-- Data extract --
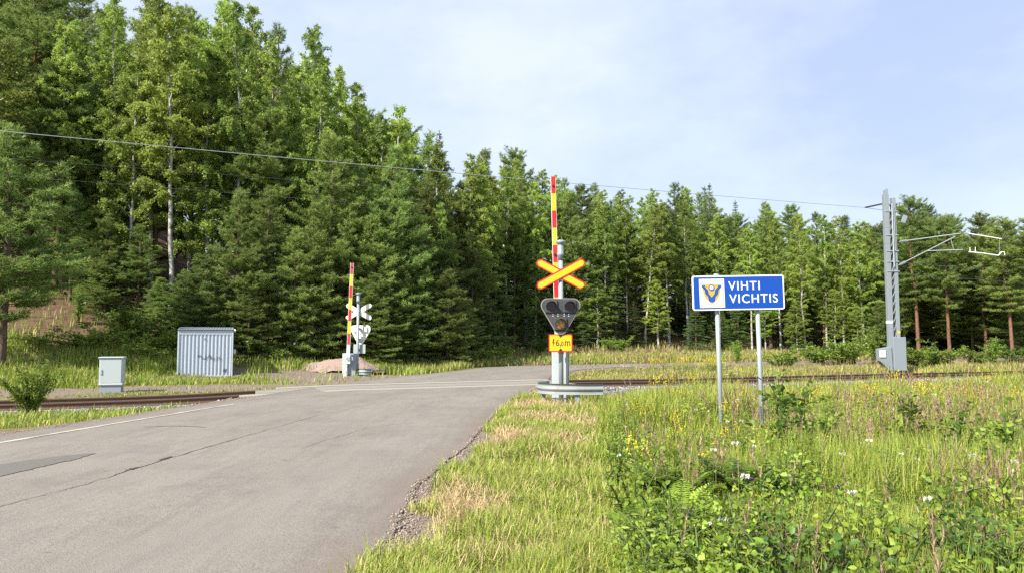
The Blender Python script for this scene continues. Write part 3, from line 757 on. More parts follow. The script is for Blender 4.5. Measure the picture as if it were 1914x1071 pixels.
# cantilever towards the track: end point above the rails
def mp(px, py, Y): return at(px, py, Y) - mb
can = MB()
r0, r1 = mp(1681, 452, MY - .2), mp(1797, 436.5, 35.5)
can.cyl(r0, r1, .025, n=10)
q0, q1 = mp(1680, 496, MY - .2), mp(1785, 443, 35.75)
can.cyl(q0, q1, .027, n=10)
s0, s1 = q0.lerp(q1, .52), mp(1800, 467, 35.3)
can.cyl(s0, s1, .022, n=8)
can.cyl(q0.lerp(q1, .93), s0.lerp(s1, .75), .009, n=6)
can.build('side_arm', M['galv'], mast)
ins = MB()
for a_, b_ in ((r0, r1), (q0, q1)):
    for kk_ in range(5): ins.cyl(a_.lerp(b_, .03 + .02 * kk_), a_.lerp(b_, .036 + .02 * kk_), .075, n=12)
ins.build('insulator', M['galv_dark'], mast)
br0, br1 = mp(1655, 380.5, MY), mp(1617, 388.5, MY + .9)
MB().bar(br0, br1, .07, .07).build('top_bracket', M['black'], mast)
MB().box(mp(1690, 410, MY + .2), (.2, .1, .4), Matrix.Rotation(.4, 3, 'Y')).bar(mp(1680, 415, MY), mp(1693, 418, MY + .3), .05, .05).build('pulley', M['galv_dark'], mast)
end_contact, end_mess, end_top = mb + s1, mb + r1, mb + br1
# short hanging arm further right, carried by the wires
ha = tag(empty('registration_arm', at(1845, 470, 34.6)), 'short pale registration arm with a hook hanging from the wires at the far right', 'registration arm')
hp = lambda px, py: at(px, py, 34.6) - ha.location
MB().cyl(hp(1811, 437), hp(1872, 447), .025, n=8).build('upper_tube', M['white'], ha)
MB().tube([hp(1811, 471), hp(1840, 474), hp(1866, 478), hp(1871, 472), hp(1877, 471), hp(1878, 477)], [.027] * 4 + [.02] * 2, 8).cyl(hp(1813, 472), hp(1813, 463), .014, n=6).cyl(hp(1823, 473), hp(1823, 462), .014, n=6).build('lower_tube', M['white'], ha)
MB().cyl(hp(1868, 447), hp(1868, 477), .008, n=5).build('hanger', M['wire'], ha)

def wire(pts, r, mat, label, sag=0.0):
    P = []
    for a_, b_ in zip(pts[:-1], pts[1:]):
        a_, b_ = Vector(a_), Vector(b_); n = max(6, int((b_ - a_).length / 1.2))
        for i in range(n):
            f = i / n; p = a_.lerp(b_, f); p.z -= sag * 4 * f * (1 - f); P.append(p)
    P.append(Vector(pts[-1]))
    o = MB().tube(P, r, 6).build('overhead_wire', mat)
    return tag(o, label, 'overhead wire')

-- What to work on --
Repeat the listing above exactly from its first line to the line containing "n=5).build('hanger', M['wire'], ha)", both included, and omit the pictures.

-- Written response --
The Blender Python script for this scene continues. Write part 3, from line 757 on. More parts follow. The script is for Blender 4.5. Measure the picture as if it were 1914x1071 pixels.
# cantilever towards the track: end point above the rails
def mp(px, py, Y): return at(px, py, Y) - mb
can = MB()
r0, r1 = mp(1681, 452, MY - .2), mp(1797, 436.5, 35.5)
can.cyl(r0, r1, .025, n=10)
q0, q1 = mp(1680, 496, MY - .2), mp(1785, 443, 35.75)
can.cyl(q0, q1, .027, n=10)
s0, s1 = q0.lerp(q1, .52), mp(1800, 467, 35.3)
can.cyl(s0, s1, .022, n=8)
can.cyl(q0.lerp(q1, .93), s0.lerp(s1, .75), .009, n=6)
can.build('side_arm', M['galv'], mast)
ins = MB()
for a_, b_ in ((r0, r1), (q0, q1)):
    for kk_ in range(5): ins.cyl(a_.lerp(b_, .03 + .02 * kk_), a_.lerp(b_, .036 + .02 * kk_), .075, n=12)
ins.build('insulator', M['galv_dark'], mast)
br0, br1 = mp(1655, 380.5, MY), mp(1617, 388.5, MY + .9)
MB().bar(br0, br1, .07, .07).build('top_bracket', M['black'], mast)
MB().box(mp(1690, 410, MY + .2), (.2, .1, .4), Matrix.Rotation(.4, 3, 'Y')).bar(mp(1680, 415, MY), mp(1693, 418, MY + .3), .05, .05).build('pulley', M['galv_dark'], mast)
end_contact, end_mess, end_top = mb + s1, mb + r1, mb + br1
# short hanging arm further right, carried by the wires
ha = tag(empty('registration_arm', at(1845, 470, 34.6)), 'short pale registration arm with a hook hanging from the wires at the far right', 'registration arm')
hp = lambda px, py: at(px, py, 34.6) - ha.location
MB().cyl(hp(1811, 437), hp(1872, 447), .025, n=8).build('upper_tube', M['white'], ha)
MB().tube([hp(1811, 471), hp(1840, 474), hp(1866, 478), hp(1871, 472), hp(1877, 471), hp(1878, 477)], [.027] * 4 + [.02] * 2, 8).cyl(hp(1813, 472), hp(1813, 463), .014, n=6).cyl(hp(1823, 473), hp(1823, 462), .014, n=6).build('lower_tube', M['white'], ha)
MB().cyl(hp(1868, 447), hp(1868, 477), .008, n=5).build('hanger', M['wire'], ha)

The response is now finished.